Environmental lawyers are claiming in court that land, rivers and other natural features have intrinsic rights and should own themselves, rather than being considered property — similar to how the law treats corporations as “persons.”
In his book, “The Rights of Nature: A Legal Revolution That Could Save the World,” environmental lawyer David Boyd makes the case that natural ecosystems and all the elements within them have basic rights that we, as a part of nature ourselves, are morally bound to honor. Boyd teaches law at the University of British Columbia.
“In our Western legal systems, we’ve recognized the legal rights of nonhuman persons for many, many years,” Boyd explains. “Examples include municipalities and corporations that we designate as legal persons. Then, through the law, we articulate [their] rights. … What we’re talking about is legal recognition of the rights of animal species and nature.”
Establishing the “rights of nature” could give the environment and animal species more protection from human destruction, Boyd says.
One powerful obstacle to the rights-of-nature movement is the Western world’s conception of personal property. Boyd has two thoughts about this problem. One, much of the world’s land is owned by governments, and “governments don’t have the same personal attachment individuals do,” and two, indigenous cultures around the world have never viewed nature as property and so they often cherish and protect nature in ways “modern” cultures do not.
The resurgence of some of these indigenous cultures is now resulting in laws in Western countries, such as Ecuador and New Zealand, starting to recognize the rights of nature, Boyd says.
Ecuador was, in fact, the first country to include nature’s rights in its constitution, Boyd notes. Not coincidentally, he says, Ecuador’s substantial indigenous population led the movement to do this.
“Ecuador was drafting a new constitution in the years 2006 and 2007, and a coalition of indigenous people came forward with the idea that the constitution should include not only human rights, but rights for what they call Pachamama, which is a Quechua word for ‘Mother Earth,’” Boyd explains.
That “revolutionary constitutional document” has now been incorporated into more than 70 environmental laws and policies in Ecuador, Boyd points out. “It’s in their criminal code, it’s in their environmental code and those rights of nature have actually been relied upon in about two dozen lawsuits now.”
New Zealand may be the most exciting and the most important story in the rights-of-nature movement, Boyd says. About five years ago, he explains, a “fascinating agreement” emerged, dealing with the Whanganui River, which is of great cultural importance to certain subtribes of the Maori, the indigenous population that has been fighting for 150 years to right the wrongs inflicted upon it by the colonial government.

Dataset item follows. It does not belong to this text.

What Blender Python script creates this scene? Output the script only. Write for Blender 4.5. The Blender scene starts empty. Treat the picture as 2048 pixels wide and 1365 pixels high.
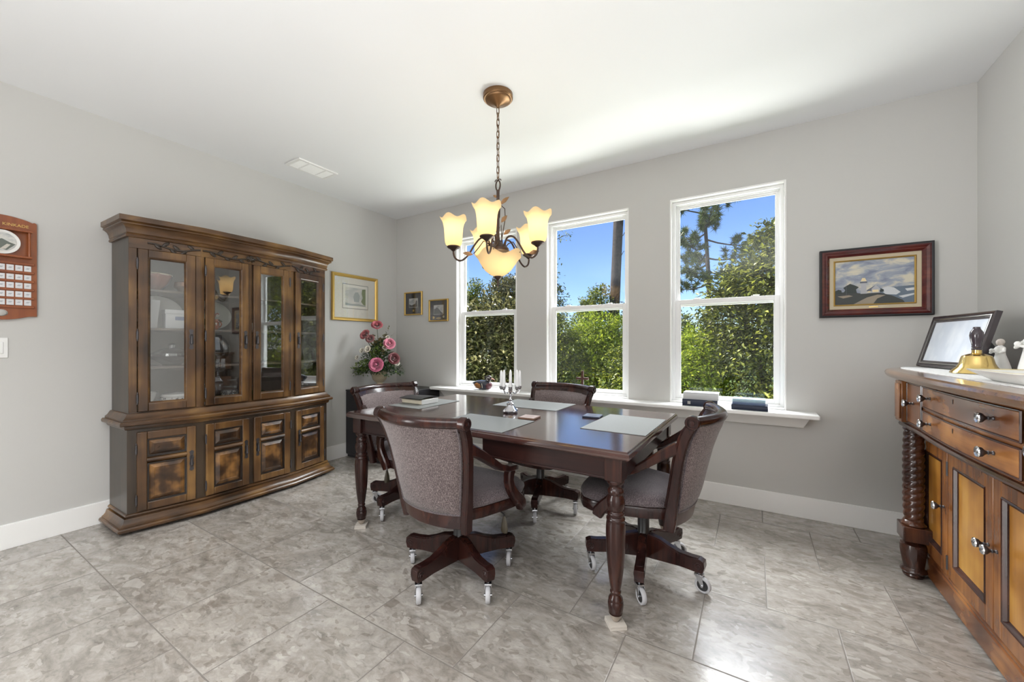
import bpy, math, random
from mathutils import Vector, Matrix
from math import sin, cos, pi, radians, sqrt, atan2

S = bpy.context.scene
COL = S.collection
rnd = random.Random(7)

# ------------------------------------------------------------------ camera
FPX, HY = 787.5, 689.3                      # focal length and horizon row in the 2048x1365 frame
cam_d = bpy.data.cameras.new('camera'); cam = bpy.data.objects.new('camera', cam_d); COL.objects.link(cam)
cam_d.sensor_width = 36.0; cam_d.lens = FPX / 2048 * 36.0
cam_d.shift_y = (HY - 682.5) / 2048
cam_d.clip_start = 0.02; cam_d.clip_end = 300
cam.location = (0, 0, 1.21); cam.rotation_euler = (pi / 2, 0, radians(31.52))
S.camera = cam

# ------------------------------------------------------------------ colour management, world, sun, area lights
S.view_settings.view_transform = 'Standard'; S.view_settings.look = 'None'
S.view_settings.gamma = 1.0; S.view_settings.exposure = 0.0; S.view_settings.use_curve_mapping = False
S.cycles.use_denoising = True
S.cycles.max_bounces = 10; S.cycles.diffuse_bounces = 5; S.cycles.glossy_bounces = 4
S.cycles.transmission_bounces = 6; S.cycles.transparent_max_bounces = 16
S.cycles.caustics_reflective = False; S.cycles.caustics_refractive = False
S.cycles.sample_clamp_indirect = 6.0

W = bpy.data.worlds.new('sky'); S.world = W; W.use_nodes = True
wn = W.node_tree.nodes; wl = W.node_tree.links
bg = wn['Background']
sky = wn.new('ShaderNodeTexSky'); sky.sky_type = 'NISHITA'; sky.sun_disc = False
sky.sun_elevation = radians(52); sky.sun_rotation = radians(215); sky.air_density = 1.0
sky.dust_density = 0.3; sky.ozone_density = 2.0
tint = wn.new('ShaderNodeMix'); tint.data_type = 'RGBA'; tint.blend_type = 'MULTIPLY'; tint.inputs[0].default_value = 1
tint.inputs[7].default_value = (0.80, 0.92, 1.22, 1); wl.new(sky.outputs[0], tint.inputs[6])
wl.new(tint.outputs[2], bg.inputs[0]); bg.inputs[1].default_value = 0.19

def sun(name, direction_to, strength, angle, color):
    d = bpy.data.lights.new(name, 'SUN'); d.energy = strength; d.angle = angle; d.color = color
    o = bpy.data.objects.new(name, d); COL.objects.link(o)
    o.rotation_euler = Vector(direction_to).to_track_quat('Z', 'Y').to_euler(); o.location = (0, 0, 20)
sun('sun', (-0.62, -0.10, 0.78), 12.0, radians(0.6), (1.0, 0.95, 0.86))

def area(name, loc, aim, sx, sy, power, color=(1, 1, 1)):
    d = bpy.data.lights.new(name, 'AREA'); d.shape = 'RECTANGLE'; d.size = sx; d.size_y = sy
    d.energy = power; d.color = color
    o = bpy.data.objects.new(name, d); COL.objects.link(o); o.location = loc
    o.rotation_euler = (Vector(aim)).to_track_quat('-Z', 'Y').to_euler(); return o
area('fill_right', (1.05, -1.7, 1.35), (-1, 0.25, 0.05), 2.4, 2.0, 55, (1.0, 1.0, 1.0))  # added side fill for the left wall and cabinet, no opening behind it
area('fill_left', (-3.70, -1.7, 1.45), (1, 0.34, -0.02), 2.2, 2.0, 140, (1.0, 1.0, 1.0)).data.spread = radians(85)  # added side fill for the right wall and sideboard, no window there
area('bounce_flash', (-0.85, -0.85, 1.26), (0, 0, 1), 2.6, 1.6, 46, (0.985, 0.995, 1.0))
area('overhead_fill', (-1.2, -0.9, 2.74), (0, 0, -1), 2.6, 1.8, 62, (0.985, 0.995, 1.0)).data.spread = radians(130)  # added overhead fill for the floor and chair backs
area('window_fill_high', (-1.0, 5.3, 4.3), (0, -0.75, -0.62), 5.5, 2.2, 1300, (0.97, 0.985, 1.0))  # added lamp outside above the view, strengthens the light through the windows
area('window_fill_low', (-1.0, 5.1, -0.15), (0, -0.75, 0.62), 5.5, 1.8, 440, (1.0, 0.985, 0.98))  # added lamp outside below the sill line, lifts the ceiling; no patio there

# ------------------------------------------------------------------ mesh builder
class MB:
    def __init__(s): s.v = []; s.f = []; s.mi = []; s.M = Matrix.Identity(4); s.m = 0
    def add(s, vs, fs):
        b = len(s.v)
        for p in vs: s.v.append(tuple(s.M @ Vector(p)))
        for f in fs: s.f.append(tuple(i + b for i in f)); s.mi.append(s.m)
    def box(s, x0, x1, y0, y1, z0, z1):
        s.add([(x0,y0,z0),(x1,y0,z0),(x1,y1,z0),(x0,y1,z0),(x0,y0,z1),(x1,y0,z1),(x1,y1,z1),(x0,y1,z1)],
              [(3,2,1,0),(4,5,6,7),(0,1,5,4),(1,2,6,5),(2,3,7,6),(3,0,4,7)])
    def loft(s, rings, cap=True, closed=True):
        n = len(rings[0]); vs = [p for r in rings for p in r]; fs = []
        for k in range(len(rings)-1):
            for i in range(n if closed else n-1):
                j = (i+1) % n; fs.append((k*n+i, k*n+j, (k+1)*n+j, (k+1)*n+i))
        if cap and closed:
            fs.append(tuple(range(n-1, -1, -1))); b = (len(rings)-1)*n; fs.append(tuple(b+i for i in range(n)))
        s.add(vs, fs)
    def prism(s, poly, z0, z1):
        s.loft([[(x, y, z0) for x, y in poly], [(x, y, z1) for x, y in poly]])
    def prism_xz(s, poly, y0, y1):              # polygon in x,z extruded along y
        s.loft([[(x, y0, z) for x, z in poly], [(x, y1, z) for x, z in poly]])
    def prism_yz(s, poly, x0, x1):
        s.loft([[(x0, y, z) for y, z in poly], [(x1, y, z) for y, z in poly]])
    def lathe(s, prof, n=24, c=(0, 0, 0), fr=None, cap=True):
        rings = []
        for r, z in prof:
            ring = []
            for i in range(n):
                a = 2*pi*i/n; rr, zz = (r, z) if fr is None else fr(r, z, a)
                ring.append((c[0]+rr*cos(a), c[1]+rr*sin(a), c[2]+zz))
            rings.append(ring)
        s.loft(rings, cap)
    def tube(s, path, r, n=8, cap=True, closed=False):
        P = [Vector(p) for p in path]; N = len(P)
        rs = r if isinstance(r, (list, tuple)) else [r]*N
        rings = []; up = None
        for i in range(N):
            if closed: t = P[(i+1) % N]-P[(i-1) % N]
            else: t = P[min(i+1, N-1)]-P[max(i-1, 0)]
            t.normalize()
            if up is None:
                up = Vector((0, 0, 1)) if abs(t.z) < .9 else Vector((1, 0, 0))
            up = (up-t*up.dot(t)).normalized(); sd = t.cross(up)
            rings.append([tuple(P[i]+(up*cos(2*pi*k/n)+sd*sin(2*pi*k/n))*rs[i]) for k in range(n)])
        if closed: rings.append(rings[0]); cap = False
        s.loft(rings, cap)
    def ribbon(s, path, w, t, side):            # rectangular bar swept along a path; side = width direction
        P = [Vector(p) for p in path]; N = len(P); rings = []
        ws = w if isinstance(w, (list, tuple)) else [w]*N; ts = t if isinstance(t, (list, tuple)) else [t]*N
        for i in range(N):
            d = (P[min(i+1, N-1)]-P[max(i-1, 0)]).normalized()
            sd = Vector(side[i] if isinstance(side, list) else side); sd = (sd-d*sd.dot(d)).normalized(); up = d.cross(sd)
            a, b = ws[i]/2, ts[i]/2; c = min(a, b)*.35
            rings.append([tuple(P[i]+sd*x+up*y) for x, y in
                          ((-a+c,-b),(a-c,-b),(a,-b+c),(a,b-c),(a-c,b),(-a+c,b),(-a,b-c),(-a,-b+c))])
        s.loft(rings)
    def sweep(s, path, prof):                   # plan polyline + profile of (outward offset, z), mitred
        rings = [[(p[0], p[1], z) for p in offset_path(path, o)] for o, z in prof]
        n = len(path); vs = [p for r in rings for p in r]; m = len(prof); fs = []
        for k in range(m):
            k2 = (k+1) % m
            for i in range(n-1): fs.append((k*n+i, k*n+i+1, k2*n+i+1, k2*n+i))
        fs.append(tuple(k*n for k in range(m))); fs.append(tuple(k*n+n-1 for k in range(m-1, -1, -1)))
        s.add(vs, fs)
    def ball(s, c, r, n=16, m=10, q=None):
        rx, ry, rz = r if isinstance(r, (tuple, list)) else (r, r, r)
        rings = []
        for k in range(m+1):
            t = -pi/2+pi*k/m; cr = max(cos(t), .02); ring = []
            for i in range(n):
                v = Vector((rx*cr*cos(2*pi*i/n), ry*cr*sin(2*pi*i/n), rz*sin(t)))
                if q: v = q @ v
                ring.append((c[0]+v.x, c[1]+v.y, c[2]+v.z))
            rings.append(ring)
        s.loft(rings)
    def build(s, name, mats, parent=None, bev=0, ang=38, seg=2):
        me = bpy.data.meshes.new(name); me.from_pydata(s.v, [], s.f)
        if not isinstance(mats, (list, tuple)): mats = [mats]
        for m in mats: me.materials.append(m)
        if len(mats) > 1: me.polygons.foreach_set('material_index', s.mi)
        me.polygons.foreach_set('use_smooth', [True]*len(me.polygons))
        me.validate(); me.update()
        import bmesh
        bm = bmesh.new(); bm.from_mesh(me); bmesh.ops.recalc_face_normals(bm, faces=bm.faces); bm.to_mesh(me); bm.free()
        me.set_sharp_from_angle(angle=radians(ang))
        o = bpy.data.objects.new(name, me); COL.objects.link(o)
        if parent: o.parent = parent
        if bev:
            b = o.modifiers.new('bevel', 'BEVEL'); b.width = bev; b.segments = seg; b.limit_method = 'ANGLE'
            b.angle_limit = radians(40); b.harden_normals = False
        return o

def offset_path(path, o):
    P = [Vector((p[0], p[1])) for p in path]; out = []
    def nrm(a, b):
        d = (b-a).normalized(); return Vector((d.y, -d.x))     # right-hand normal of travel = outward for the paths used here
    for i in range(len(P)):
        ns = []
        if i > 0: ns.append(nrm(P[i-1], P[i]))
        if i < len(P)-1: ns.append(nrm(P[i], P[i+1]))
        if len(ns) == 1: q = P[i]+ns[0]*o
        else:
            b = (ns[0]+ns[1]).normalized(); q = P[i]+b*(o/max(b.dot(ns[0]), .3))
        out.append((q.x, q.y))
    return out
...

“This agreement designated the Whanganui River as a legal person and articulated a series of rights that the river possesses,” Boyd explains. “It then created a guardian kind of model, which would be comprised of Maori individuals and [individuals from] the government of New Zealand, who have a mandate to ensure that the rights of the Whanganui River are protected.”
The agreement was translated into law. The country has also passed a second law that addresses the conflict over an area formerly known as Te Urewera National Park, Boyd says. The national park was created in the 1950s on land that the Maori have consistently asserted is theirs.
After difficult negotiations, the Maori put forward a novel plan: Remove the area’s national park status, designate it as a legal person and then transfer the government’s title on the land to the new legal entity. “So, in effect, the land will own itself,” Boyd explains.
Boyd says this is the first place he is aware of in the world “where humans have relinquished our assertion of ownership and recognized that it’s actually probably more sensible and certainly more sustainable for the land to own itself.”
In the US, the rights-of-nature movement is having better luck on a local, grassroots level than at the national level, Boyd says. He points to a small community in Pennsylvania called Tamaqua Borough, where citizens were worried about the potential impacts on their drinking water from a proposal to spread sewage sludge on agricultural land. Finding federal and state environmental laws inadequate to protect them, they passed a rights-of-nature ordinance.
“That precedent … has now been followed in over three dozen American communities, ranging from Santa Monica, California, to Pittsburgh, Pennsylvania,” Boyd says. “So, this has really become one of the most intriguing and, I think, promising battlegrounds in the United States for the future of environmental prosperity, environmental sustainability and democracy.”